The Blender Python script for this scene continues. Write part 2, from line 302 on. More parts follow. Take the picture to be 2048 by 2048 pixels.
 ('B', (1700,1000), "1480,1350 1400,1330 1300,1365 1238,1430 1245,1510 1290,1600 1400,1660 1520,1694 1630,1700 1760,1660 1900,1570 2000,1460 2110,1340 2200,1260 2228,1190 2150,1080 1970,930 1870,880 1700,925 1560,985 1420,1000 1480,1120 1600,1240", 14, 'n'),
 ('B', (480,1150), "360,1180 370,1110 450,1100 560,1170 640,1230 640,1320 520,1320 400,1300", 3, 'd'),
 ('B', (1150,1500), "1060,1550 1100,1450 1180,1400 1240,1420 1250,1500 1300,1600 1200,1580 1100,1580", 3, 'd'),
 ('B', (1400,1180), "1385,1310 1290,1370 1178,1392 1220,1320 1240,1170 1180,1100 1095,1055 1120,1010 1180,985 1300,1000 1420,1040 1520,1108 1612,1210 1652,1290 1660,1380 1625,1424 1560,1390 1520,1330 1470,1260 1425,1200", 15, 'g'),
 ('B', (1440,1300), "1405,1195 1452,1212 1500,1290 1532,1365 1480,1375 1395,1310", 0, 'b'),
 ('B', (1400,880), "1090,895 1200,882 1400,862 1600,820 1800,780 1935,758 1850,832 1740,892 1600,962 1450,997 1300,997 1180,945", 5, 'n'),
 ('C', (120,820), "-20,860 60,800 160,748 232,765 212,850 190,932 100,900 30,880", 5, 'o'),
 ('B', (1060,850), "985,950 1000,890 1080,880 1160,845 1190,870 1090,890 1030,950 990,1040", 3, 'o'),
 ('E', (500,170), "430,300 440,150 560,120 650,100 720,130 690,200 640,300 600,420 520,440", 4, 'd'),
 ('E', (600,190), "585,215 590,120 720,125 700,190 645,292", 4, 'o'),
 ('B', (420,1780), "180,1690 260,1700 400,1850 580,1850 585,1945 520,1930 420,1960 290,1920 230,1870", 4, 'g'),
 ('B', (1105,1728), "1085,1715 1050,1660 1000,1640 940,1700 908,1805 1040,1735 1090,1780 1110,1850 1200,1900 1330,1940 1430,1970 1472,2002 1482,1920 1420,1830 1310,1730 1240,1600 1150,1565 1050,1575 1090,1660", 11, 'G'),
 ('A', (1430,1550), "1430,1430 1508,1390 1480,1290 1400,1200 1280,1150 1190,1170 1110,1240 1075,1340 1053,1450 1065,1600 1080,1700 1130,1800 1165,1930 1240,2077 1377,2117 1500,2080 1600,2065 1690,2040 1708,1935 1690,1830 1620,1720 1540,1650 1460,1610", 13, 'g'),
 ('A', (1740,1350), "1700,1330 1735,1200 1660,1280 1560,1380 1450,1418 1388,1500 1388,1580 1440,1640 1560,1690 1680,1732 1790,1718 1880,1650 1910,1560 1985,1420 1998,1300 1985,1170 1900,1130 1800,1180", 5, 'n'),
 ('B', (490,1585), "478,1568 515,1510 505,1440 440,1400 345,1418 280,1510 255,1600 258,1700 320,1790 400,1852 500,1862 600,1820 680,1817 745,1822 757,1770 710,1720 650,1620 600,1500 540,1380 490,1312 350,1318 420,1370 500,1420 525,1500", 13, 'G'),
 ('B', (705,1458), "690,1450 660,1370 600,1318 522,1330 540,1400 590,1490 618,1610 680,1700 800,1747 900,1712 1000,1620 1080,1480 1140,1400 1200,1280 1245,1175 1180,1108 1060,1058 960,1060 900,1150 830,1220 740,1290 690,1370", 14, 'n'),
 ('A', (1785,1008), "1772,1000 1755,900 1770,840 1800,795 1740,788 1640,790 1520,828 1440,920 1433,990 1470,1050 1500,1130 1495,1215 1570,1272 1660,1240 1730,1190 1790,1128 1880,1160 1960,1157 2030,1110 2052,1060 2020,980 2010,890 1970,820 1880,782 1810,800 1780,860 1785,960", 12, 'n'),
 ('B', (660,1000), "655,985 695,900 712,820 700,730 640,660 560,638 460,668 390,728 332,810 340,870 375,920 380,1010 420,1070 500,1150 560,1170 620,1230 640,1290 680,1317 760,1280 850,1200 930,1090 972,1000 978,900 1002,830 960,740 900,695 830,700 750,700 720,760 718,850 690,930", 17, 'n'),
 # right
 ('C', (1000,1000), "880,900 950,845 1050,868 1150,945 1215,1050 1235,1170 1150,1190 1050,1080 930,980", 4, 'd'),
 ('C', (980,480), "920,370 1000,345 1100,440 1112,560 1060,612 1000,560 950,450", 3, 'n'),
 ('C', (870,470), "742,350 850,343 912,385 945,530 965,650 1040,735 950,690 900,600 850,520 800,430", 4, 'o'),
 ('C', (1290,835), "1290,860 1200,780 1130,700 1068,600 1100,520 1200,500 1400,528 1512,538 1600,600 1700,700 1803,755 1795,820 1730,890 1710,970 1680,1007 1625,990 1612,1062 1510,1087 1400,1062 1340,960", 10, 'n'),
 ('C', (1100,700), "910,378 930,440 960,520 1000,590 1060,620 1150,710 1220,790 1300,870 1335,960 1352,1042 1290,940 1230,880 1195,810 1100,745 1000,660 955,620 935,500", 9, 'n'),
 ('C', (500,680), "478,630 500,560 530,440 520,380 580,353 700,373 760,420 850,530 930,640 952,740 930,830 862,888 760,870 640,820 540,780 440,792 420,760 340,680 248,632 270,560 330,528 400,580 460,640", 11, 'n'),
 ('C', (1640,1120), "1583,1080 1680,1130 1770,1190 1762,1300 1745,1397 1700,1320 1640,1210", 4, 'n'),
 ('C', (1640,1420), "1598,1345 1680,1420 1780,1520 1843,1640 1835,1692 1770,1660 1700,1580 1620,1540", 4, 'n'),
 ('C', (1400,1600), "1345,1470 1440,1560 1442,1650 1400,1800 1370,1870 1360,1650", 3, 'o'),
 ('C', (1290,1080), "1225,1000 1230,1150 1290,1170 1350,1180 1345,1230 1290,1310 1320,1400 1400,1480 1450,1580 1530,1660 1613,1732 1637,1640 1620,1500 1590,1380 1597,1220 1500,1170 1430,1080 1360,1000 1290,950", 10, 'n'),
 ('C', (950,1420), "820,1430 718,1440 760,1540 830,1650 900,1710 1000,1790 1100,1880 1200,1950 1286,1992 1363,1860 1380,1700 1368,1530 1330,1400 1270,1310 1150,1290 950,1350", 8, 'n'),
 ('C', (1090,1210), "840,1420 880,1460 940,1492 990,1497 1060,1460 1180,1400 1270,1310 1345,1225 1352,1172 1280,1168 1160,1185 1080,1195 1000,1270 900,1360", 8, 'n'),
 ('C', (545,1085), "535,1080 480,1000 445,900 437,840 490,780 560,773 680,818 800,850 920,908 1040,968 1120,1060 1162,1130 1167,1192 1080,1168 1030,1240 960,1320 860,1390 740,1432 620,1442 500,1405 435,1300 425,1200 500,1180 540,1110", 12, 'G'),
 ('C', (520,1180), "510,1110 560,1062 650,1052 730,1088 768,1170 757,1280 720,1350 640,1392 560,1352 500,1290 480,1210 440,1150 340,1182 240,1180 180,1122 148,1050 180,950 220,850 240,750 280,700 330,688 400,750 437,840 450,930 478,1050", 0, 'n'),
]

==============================

Please repeat the listing exactly, with nothing left out.

## COMPLETED TASK
The Blender Python script for this scene continues. Write part 2, from line 302 on. More parts follow. Take the picture to be 2048 by 2048 pixels.
 ('B', (1700,1000), "1480,1350 1400,1330 1300,1365 1238,1430 1245,1510 1290,1600 1400,1660 1520,1694 1630,1700 1760,1660 1900,1570 2000,1460 2110,1340 2200,1260 2228,1190 2150,1080 1970,930 1870,880 1700,925 1560,985 1420,1000 1480,1120 1600,1240", 14, 'n'),
 ('B', (480,1150), "360,1180 370,1110 450,1100 560,1170 640,1230 640,1320 520,1320 400,1300", 3, 'd'),
 ('B', (1150,1500), "1060,1550 1100,1450 1180,1400 1240,1420 1250,1500 1300,1600 1200,1580 1100,1580", 3, 'd'),
 ('B', (1400,1180), "1385,1310 1290,1370 1178,1392 1220,1320 1240,1170 1180,1100 1095,1055 1120,1010 1180,985 1300,1000 1420,1040 1520,1108 1612,1210 1652,1290 1660,1380 1625,1424 1560,1390 1520,1330 1470,1260 1425,1200", 15, 'g'),
 ('B', (1440,1300), "1405,1195 1452,1212 1500,1290 1532,1365 1480,1375 1395,1310", 0, 'b'),
 ('B', (1400,880), "1090,895 1200,882 1400,862 1600,820 1800,780 1935,758 1850,832 1740,892 1600,962 1450,997 1300,997 1180,945", 5, 'n'),
 ('C', (120,820), "-20,860 60,800 160,748 232,765 212,850 190,932 100,900 30,880", 5, 'o'),
 ('B', (1060,850), "985,950 1000,890 1080,880 1160,845 1190,870 1090,890 1030,950 990,1040", 3, 'o'),
 ('E', (500,170), "430,300 440,150 560,120 650,100 720,130 690,200 640,300 600,420 520,440", 4, 'd'),
 ('E', (600,190), "585,215 590,120 720,125 700,190 645,292", 4, 'o'),
 ('B', (420,1780), "180,1690 260,1700 400,1850 580,1850 585,1945 520,1930 420,1960 290,1920 230,1870", 4, 'g'),
 ('B', (1105,1728), "1085,1715 1050,1660 1000,1640 940,1700 908,1805 1040,1735 1090,1780 1110,1850 1200,1900 1330,1940 1430,1970 1472,2002 1482,1920 1420,1830 1310,1730 1240,1600 1150,1565 1050,1575 1090,1660", 11, 'G'),
 ('A', (1430,1550), "1430,1430 1508,1390 1480,1290 1400,1200 1280,1150 1190,1170 1110,1240 1075,1340 1053,1450 1065,1600 1080,1700 1130,1800 1165,1930 1240,2077 1377,2117 1500,2080 1600,2065 1690,2040 1708,1935 1690,1830 1620,1720 1540,1650 1460,1610", 13, 'g'),
 ('A', (1740,1350), "1700,1330 1735,1200 1660,1280 1560,1380 1450,1418 1388,1500 1388,1580 1440,1640 1560,1690 1680,1732 1790,1718 1880,1650 1910,1560 1985,1420 1998,1300 1985,1170 1900,1130 1800,1180", 5, 'n'),
 ('B', (490,1585), "478,1568 515,1510 505,1440 440,1400 345,1418 280,1510 255,1600 258,1700 320,1790 400,1852 500,1862 600,1820 680,1817 745,1822 757,1770 710,1720 650,1620 600,1500 540,1380 490,1312 350,1318 420,1370 500,1420 525,1500", 13, 'G'),
 ('B', (705,1458), "690,1450 660,1370 600,1318 522,1330 540,1400 590,1490 618,1610 680,1700 800,1747 900,1712 1000,1620 1080,1480 1140,1400 1200,1280 1245,1175 1180,1108 1060,1058 960,1060 900,1150 830,1220 740,1290 690,1370", 14, 'n'),
 ('A', (1785,1008), "1772,1000 1755,900 1770,840 1800,795 1740,788 1640,790 1520,828 1440,920 1433,990 1470,1050 1500,1130 1495,1215 1570,1272 1660,1240 1730,1190 1790,1128 1880,1160 1960,1157 2030,1110 2052,1060 2020,980 2010,890 1970,820 1880,782 1810,800 1780,860 1785,960", 12, 'n'),
 ('B', (660,1000), "655,985 695,900 712,820 700,730 640,660 560,638 460,668 390,728 332,810 340,870 375,920 380,1010 420,1070 500,1150 560,1170 620,1230 640,1290 680,1317 760,1280 850,1200 930,1090 972,1000 978,900 1002,830 960,740 900,695 830,700 750,700 720,760 718,850 690,930", 17, 'n'),
 # right
 ('C', (1000,1000), "880,900 950,845 1050,868 1150,945 1215,1050 1235,1170 1150,1190 1050,1080 930,980", 4, 'd'),
 ('C', (980,480), "920,370 1000,345 1100,440 1112,560 1060,612 1000,560 950,450", 3, 'n'),
 ('C', (870,470), "742,350 850,343 912,385 945,530 965,650 1040,735 950,690 900,600 850,520 800,430", 4, 'o'),
 ('C', (1290,835), "1290,860 1200,780 1130,700 1068,600 1100,520 1200,500 1400,528 1512,538 1600,600 1700,700 1803,755 1795,820 1730,890 1710,970 1680,1007 1625,990 1612,1062 1510,1087 1400,1062 1340,960", 10, 'n'),
 ('C', (1100,700), "910,378 930,440 960,520 1000,590 1060,620 1150,710 1220,790 1300,870 1335,960 1352,1042 1290,940 1230,880 1195,810 1100,745 1000,660 955,620 935,500", 9, 'n'),
 ('C', (500,680), "478,630 500,560 530,440 520,380 580,353 700,373 760,420 850,530 930,640 952,740 930,830 862,888 760,870 640,820 540,780 440,792 420,760 340,680 248,632 270,560 330,528 400,580 460,640", 11, 'n'),
 ('C', (1640,1120), "1583,1080 1680,1130 1770,1190 1762,1300 1745,1397 1700,1320 1640,1210", 4, 'n'),
 ('C', (1640,1420), "1598,1345 1680,1420 1780,1520 1843,1640 1835,1692 1770,1660 1700,1580 1620,1540", 4, 'n'),
 ('C', (1400,1600), "1345,1470 1440,1560 1442,1650 1400,1800 1370,1870 1360,1650", 3, 'o'),
 ('C', (1290,1080), "1225,1000 1230,1150 1290,1170 1350,1180 1345,1230 1290,1310 1320,1400 1400,1480 1450,1580 1530,1660 1613,1732 1637,1640 1620,1500 1590,1380 1597,1220 1500,1170 1430,1080 1360,1000 1290,950", 10, 'n'),
 ('C', (950,1420), "820,1430 718,1440 760,1540 830,1650 900,1710 1000,1790 1100,1880 1200,1950 1286,1992 1363,1860 1380,1700 1368,1530 1330,1400 1270,1310 1150,1290 950,1350", 8, 'n'),
 ('C', (1090,1210), "840,1420 880,1460 940,1492 990,1497 1060,1460 1180,1400 1270,1310 1345,1225 1352,1172 1280,1168 1160,1185 1080,1195 1000,1270 900,1360", 8, 'n'),
 ('C', (545,1085), "535,1080 480,1000 445,900 437,840 490,780 560,773 680,818 800,850 920,908 1040,968 1120,1060 1162,1130 1167,1192 1080,1168 1030,1240 960,1320 860,1390 740,1432 620,1442 500,1405 435,1300 425,1200 500,1180 540,1110", 12, 'G'),
 ('C', (520,1180), "510,1110 560,1062 650,1052 730,1088 768,1170 757,1280 720,1350 640,1392 560,1352 500,1290 480,1210 440,1150 340,1182 240,1180 180,1122 148,1050 180,950 220,850 240,750 280,700 330,688 400,750 437,840 450,930 478,1050", 0, 'n'),
]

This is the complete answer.